本書は編者のしっかりした解説がつけられていて,周りが何か付け加えられることはあまりない。図書館が文学批評の一つのジャンルとしてありうることを知っただけでもこれを読んだかいがある。その上で,図書館情報学研究者として付け加えることがあるとすれば,それは西洋の図書館と日本の図書館のギャップというもともとの問題そのものに関することである。

図書館はフーコーが言うところのディスクールを扱うメタディスクールである。そして西洋と日本の図書館の違いを問うことはメタディスクールの在り方そのものを問題にすることである。前半に述べたように,戦前の萩原朔太郎や菊池寛のような文学者はその修業時代に,図書館に西洋文化の香りを嗅ぎつつもそれが制限的にしか得られないことへの不満を自らの生活に重ねて嘆き,図書館を貧しい場として描いた。中野重治のような政治運動の手段として文学をとらえる人は,「大人しい図書館員」に戦後のイデオロギー闘争における行動の場への期待を見たが,それは大いなる錯誤であった。その後の高度経済成長期にフランスに留学した小林宏のように,フランス国立図書館という西洋図書館の根幹部分に近づいた人も,翻訳はしてもその本質の部分の把握を避けざるをえず,精神を飛翔させるのは花束だったり友人との交流だった。そのあたりを精算できるようになったのは,20世紀末になって東大駒場に第何世代目かの洋行帰りの人々が教員を務め,西洋文化の本質を明らかにしようとして,表象文化論のコースができてからだと思う。図書館情調の分析的解明が行われるようになったのは,松浦寿輝『知の庭園—19世紀パリの空間装置』の第1部「図書館あるいは知の劇場へ」あたりからである。
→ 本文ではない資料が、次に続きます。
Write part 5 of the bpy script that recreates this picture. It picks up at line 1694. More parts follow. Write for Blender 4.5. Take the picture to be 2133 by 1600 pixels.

そういうなかで,中島敦の「文字禍」は日本人の図書館理解において一頭地を抜いたものだったということができる。そこには,西洋に対するコンプレックスは感じられず,むしろ,自らの拠り所である中国文明と西洋の古代文明とを対比させながら,普遍的な知を追求する姿勢を見せていた。これが書かれたのが1942年という戦時下だった。文字が書庫で蠢くという比喩は,戦時体制下で制限された言論状況において知識人が大政翼賛的な発信をしていたことを指しているという解釈もある。

1 ディー・ギャリソン著(田口瑛子訳)『文化の使途—公共図書館・女性・アメリカ社会 1876-1920年』日本図書館研究会, 1996.

2 1950年から1951年にかけて,図書館職員養成所が東京大学に吸収されることが企図され,舟木がその教授候補であったことについては,石山洋の証言が残っている。「石山洋氏インタビュー」日本図書館情報学会50周年記念事業実行委員会編.『日本図書館情報学会 創立50周年記念誌』.愛知,日本図書館情報学会(発行),2003,p.32.その後,このプランは頓挫したが,同大学教育学部に図書館学講座ができて1953年に裏田武夫が講師として赴任した。図書館職員養成所は1964年に図書館短期大学になり,1979年に図書館情報大学になる。